Во время плавания произошли два эпизода, которые мне запомнились и о которых стоит рассказать. Как-то я убирал со стола, вытирал клеенку и, может быть, мыл посуду; не знаю точно почему, один пожилой англичанин вступил со мной в разговор и поинтересовался, чем я занимался до военной службы; когда он узнал, что я преподавал бы философию в Тулузском университете, если бы не был призван в армию, то разразился гневными упреками в адрес французского и английского правительств. Кажется, эти упреки он обращал к своей жене: «Много лет подряд я говорил тебе, что с этой дурацкой политикой мы все потеряем. И вот где мы очутились двадцать лет спустя после победы». Университетский профессор, превращенный в посудомойку, становился для этого человека символом общества, сошедшего с ума, несчастья, которое французы и англичане сами на себя навлекли.
Сильное впечатление оставила у меня организация жизни на корабле.
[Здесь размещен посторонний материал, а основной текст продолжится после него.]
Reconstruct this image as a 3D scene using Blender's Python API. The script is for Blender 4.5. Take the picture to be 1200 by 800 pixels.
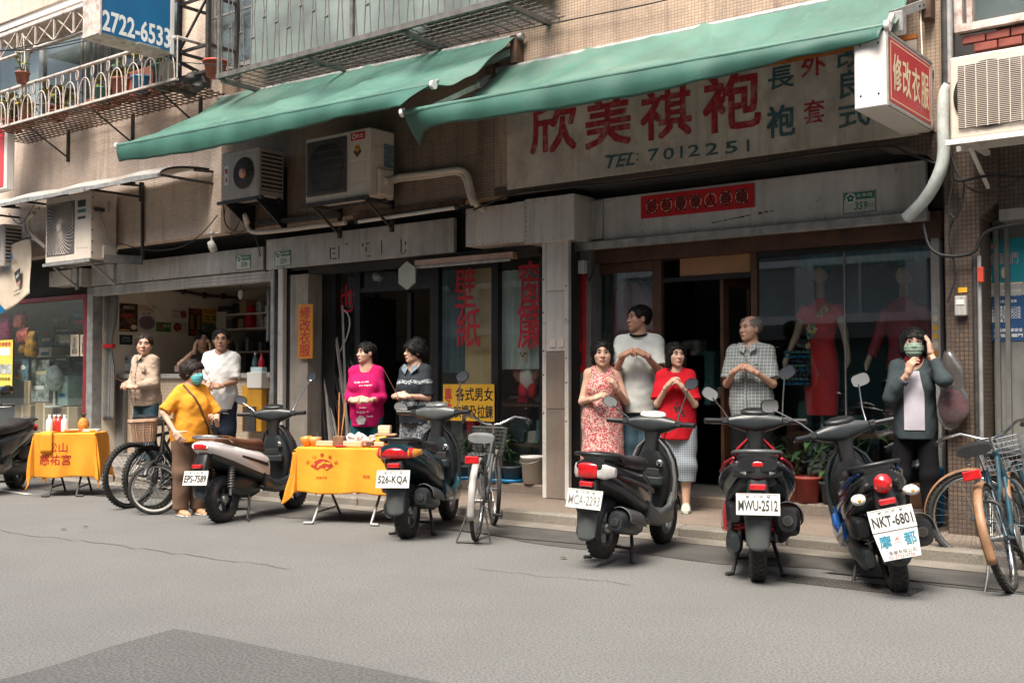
import bpy,math,random
import numpy as np
from mathutils import Vector,Matrix
from mathutils.bvhtree import BVHTree
rnd = random.Random(7)
ORD = 'first second third fourth fifth sixth seventh eighth ninth tenth eleventh twelfth thirteenth fourteenth fifteenth sixteenth seventeenth eighteenth'.split()
for _o in list(bpy.data.objects): bpy.data.objects.remove(_o)
SC = bpy.context.scene
COL = SC.collection
R = math.radians
# ---------------------------------------------------------------- camera, sky, sun, exposure
YAW,PITCH,CAMH,FPX = R(37.752),R(2.115),1.30,1300.0
_c = bpy.data.cameras.new('camera');CAM = bpy.data.objects.new('camera',_c);COL.objects.link(CAM)
CAM.location = (0,0,CAMH);CAM.rotation_euler = (math.pi/2+PITCH,0,YAW)
_c.sensor_width = 36;_c.lens = 36*FPX/1200;_c.clip_start = 0.05;_c.clip_end = 500
SC.camera = CAM
SUN_EL,SUN_AZ = R(60),R(170)          # azimuth from +Y towards +X
W = bpy.data.worlds.new('World');SC.world = W;W.use_nodes = True
_n = W.node_tree.nodes;_l = W.node_tree.links
_bg = _n['Background'];_bg.inputs[1].default_value = 0.125
_sky = _n.new('ShaderNodeTexSky');_sky.sky_type = 'NISHITA';_sky.sun_disc = False
_sky.sun_elevation = SUN_EL;_sky.sun_rotation = SUN_AZ;_sky.air_density = 1.0;_sky.dust_density = 6.0;_sky.ozone_density = 1.0
_hs = _n.new('ShaderNodeHueSaturation');_hs.inputs['Saturation'].default_value = 0.8
_l.new(_sky.outputs[0],_hs.inputs['Color']);_l.new(_hs.outputs[0],_bg.inputs[0])
_s = bpy.data.lights.new('sun','SUN');_s.energy = 2.6;_s.angle = R(28);_s.color = (1.0,0.935,0.83)
SUN = bpy.data.objects.new('sun',_s);COL.objects.link(SUN)
_d = Vector((math.sin(SUN_AZ)*math.cos(SUN_EL),math.cos(SUN_AZ)*math.cos(SUN_EL),math.sin(SUN_EL)))
SUN.rotation_euler = (-_d).to_track_quat('-Z','Y').to_euler()
SC.view_settings.view_transform = 'Standard';SC.view_settings.look = 'None'
SC.view_settings.exposure = 1.22;SC.view_settings.gamma = 1.0
SC.render.engine = 'CYCLES'
SC.cycles.max_bounces = 7;SC.cycles.diffuse_bounces = 3;SC.cycles.glossy_bounces = 3
SC.cycles.transmission_bounces = 4;SC.cycles.transparent_max_bounces = 12
SC.cycles.caustics_reflective = False;SC.cycles.caustics_refractive = False
SC.cycles.use_denoising = True
# ---------------------------------------------------------------- survey: photograph point -> place on a known plane
_F = Vector((-math.sin(YAW)*math.cos(PITCH),math.cos(YAW)*math.cos(PITCH),math.sin(PITCH)))
_R = Vector((math.cos(YAW),math.sin(YAW),0));_U = _R.cross(_F)
def ray(x,y): return _F + _R*((x-600)/FPX) - _U*((y-400)/FPX)
def at(x,y,Y):
 d = ray(x,y);return Vector((d.x*Y/d.y,Y,CAMH+d.z*Y/d.y))
def gd(x,y,z=0.0):
 d = ray(x,y);t = (z-CAMH)/d.z;return Vector((d.x*t,d.y*t,z))
def atX(x,y,X):
 d = ray(x,y);t = X/d.x;return Vector((X,d.y*t,CAMH+d.z*t))
# ---------------------------------------------------------------- materials
MATS = {}
def mat(name,col,rough=0.6,metal=0.0,var=0.12,scale=6.0,bump=0.0,bscale=80.0,dirt=0.0,dirtcol=(0.05,0.045,0.04),streak=0.0,spec=None,trans=0.0,alpha=1.0,coat=0.0,emit=0.0,grain=0.0,gs=22,sheen=0.0,rvar=0.1,subsurf=0.0):
 if name in MATS: return MATS[name]
 m = bpy.data.materials.new(name);m.use_nodes = True;MATS[name] = m
 nt = m.node_tree;N = nt.nodes;L = nt.links;b = N['Principled BSDF']
 tc = N.new('ShaderNodeTexCoord');vec = tc.outputs['Object']
 def noise(s,det=4,v=None,rg=0.55):
  n = N.new('ShaderNodeTexNoise');n.inputs['Scale'].default_value = s;n.inputs['Detail'].default_value = det;n.inputs['Roughness'].default_value = rg
  L.new(v or vec,n.inputs['Vector']);return n.outputs['Fac']
 def ramp(x,a,c):
  r = N.new('ShaderNodeMapRange');r.inputs[1].default_value = a;r.inputs[2].default_value = c;L.new(x,r.inputs[0]);return r.outputs[0]
 def mix(fac,a,c):
  x = N.new('ShaderNodeMix');x.data_type = 'RGBA'
  if isinstance(fac,float): x.inputs[0].default_value = fac
  else: L.new(fac,x.inputs[0])
  for i,q in ((6,a),(7,c)):
   if isinstance(q,(tuple,list)): x.inputs[i].default_value = (*q[:3],1)
   else: L.new(q,x.inputs[i])
  return x.outputs[2]
 c = col
 if var > 0:
  lo = tuple(max(0,q*(1-var*1.6)) for q in col);hi = tuple(min(1,q*(1+var)) for q in col)
  c = mix(ramp(noise(scale),0.3,0.7),lo,hi)
 if grain > 0:
  g = tuple(q*(1-grain) for q in col)
  c = mix(ramp(noise(scale*gs,2),0.42,0.60),c,g)
 if streak > 0:
  mp = N.new('ShaderNodeMapping');mp.inputs['Scale'].default_value = (9,9,0.7);L.new(vec,mp.inputs['Vector'])
  f = ramp(noise(1.5,5,mp.outputs[0],0.65),0.5,0.78)
  mm = N.new('ShaderNodeMath');mm.operation = 'MULTIPLY';mm.inputs[1].default_value = streak;L.new(f,mm.inputs[0])
  c = mix(mm.outputs[0],c,dirtcol)
 if dirt > 0:
  f = ramp(noise(scale*0.45,6,None,0.7),0.5,0.72)
  mm = N.new('ShaderNodeMath');mm.operation = 'MULTIPLY';mm.inputs[1].default_value = dirt;L.new(f,mm.inputs[0])
  c = mix(mm.outputs[0],c,dirtcol)
 if isinstance(c,tuple): b.inputs['Base Color'].default_value = (*c[:3],1)
 else: L.new(c,b.inputs['Base Color'])
 b.inputs['Roughness'].default_value = rough;b.inputs['Metallic'].default_value = metal
 if rvar > 0 and var > 0:
  r = N.new('ShaderNodeMapRange');r.inputs[3].default_value = max(0.03,rough-rvar);r.inputs[4].default_value = min(1,rough+rvar)
  L.new(noise(scale*2.3,5),r.inputs[0]);L.new(r.outputs[0],b.inputs['Roughness'])
 if spec is not None: b.inputs['Specular IOR Level'].default_value = spec
 if trans: b.inputs['Transmission Weight'].default_value = trans
 if coat: b.inputs['Coat Weight'].default_value = coat;b.inputs['Coat Roughness'].default_value = 0.06
 if sheen: b.inputs['Sheen Weight'].default_value = sheen
 if subsurf: b.inputs['Subsurface Weight'].default_value = subsurf;b.inputs['Subsurface Radius'].default_value = (0.02,0.008,0.004)
 if alpha < 1: b.inputs['Alpha'].default_value = alpha
 if emit:
  b.inputs['Emission Color'].default_value = (*col[:3],1);b.inputs['Emission Strength'].default_value = emit
 if bump > 0:
  bp = N.new('ShaderNodeBump');bp.inputs['Strength'].default_value = bump;bp.inputs['Distance'].default_value = 0.01
  L.new(noise(bscale,4),bp.inputs['Height']);L.new(bp.outputs[0],b.inputs['Normal'])
 m['_c'] = 0
 return m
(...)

Тысячи солдат подходили один за другим, чтобы наполнить едой свои котелки. От них не требовали ни «талонов», ни удостоверений личности, им доверяли, никто не принимал предосторожностей против жуликов или любителей дармовщины… На «Иттрике» я впервые вдохнул британский воздух и сразу же почувствовал себя непринужденно, хотя не понимал ни одного слова из английского языка моряков и солдат и почти ничего — из английского языка интеллектуалов.
Что поразило всех нас — людей, приехавших из страны, поставленной вверх дном, с миллионами беженцев на дорогах, преследуемых картинами разгрома и бомбежек, — так это покой и упорядоченность английской деревни. Как бы мгновенно образ войны стирался! Газоны ни в чем не уступали легенде о них. Первые же разговоры с рядовыми подданными Ее Величества побудили нас замолкнуть и быть признательными. Вам возвратят ваше отечество к Рождеству, говорил мне один невысокий человек, живший в очаровательном коттедже. На высшем общественном уровне никто не игнорировал опасность; простые люди также были в ожидании воздушной атаки и вероятной попытки высадить десант. Заводы работали на полную мощность, шла организация отрядов милиции для поддержки армии; личный состав ее был вывезен с континента, но тяжелое вооружение она потеряла. Странное впечатление: доверчивая, а в каком-то отношении и почти бессознательная нация. В море мы узнали о подписании перемирия. Нам открывалась нетронутая страна, которую лишь чуть-чуть задела буря, опрокинувшая карточный домик великой державы; над этой страной нависла смертельная угроза, но солнце — весеннее солнце 1940 года — освещало пейзажи, где все дышало покоем, негой и довольством.
И вот я оказался в Лондоне, вместе с несколькими тысячами французских солдат разместился в Олимпия-Холле; нам ничего не оставалось делать, как только есть, наводить — безуспешно — чистоту в нашей конуре и разговаривать. Мы обсуждали, по выражению, распространенному в те времена, «удар» (le coup). Собранные в Олимпия-Холле французы представляли все социальные категории, все политические направления. Перемирие или перевод правительства в Северную Африку? По обеим сторонам Ла-Манша французы спорили об одном и том же. В своем большинстве они заняли довольно четкие позиции. Одни считали, что Маршал и его люди предают Францию и ее союзников, другие — что Генерал и его люди отрываются от нации. Мне не раз доводилось подвергать испытанию случайных собеседников, предлагая им парадоксальное внешне суждение: решение Маршала не лишено преимуществ, при условии, что Англия выигрывает войну. Это парадокс, поскольку лидер, находившийся в Бордо, делал явную ставку на германскую победу, а лидер, находившийся в Лондоне, рассчитывал на английскую победу. И в самом деле, победа англичан привела генерала де Голля к власти. Но перемирие спасло несколько миллионов французов от лагерей военнопленных; неоккупированная зона облегчила положение половины французов; забота о том, чтобы не проливалась французская кровь, могла легитимно влиять на умы государственных деятелей. В конце июня 1980 года со мной встретился один пожилой господин, имя которого сегодня я уже забыл. Он напомнил мне о разговоре в Олимпия-Холле. Мои речи, по словам этого человека, так его поразили, что он спросил, кем я являюсь. И успокоился только тогда, когда узнал о моем университетском дипломе и о моих профессиональных занятиях.
Во время моего первого пребывания в Лондоне я вновь встретился с Робером Маржоленом, входившим в команду Жана Монне;[90]
он два дня провел в дюнкеркском аду и сопровождал будущего «Господина-Европа» 115 в Бордо. Маржолен хотел возвратиться во Францию. Не потому что колебался в выборе лагеря, но потому, что считал себя морально обязанным в такое время прежде всего найти свою семью, свою мать.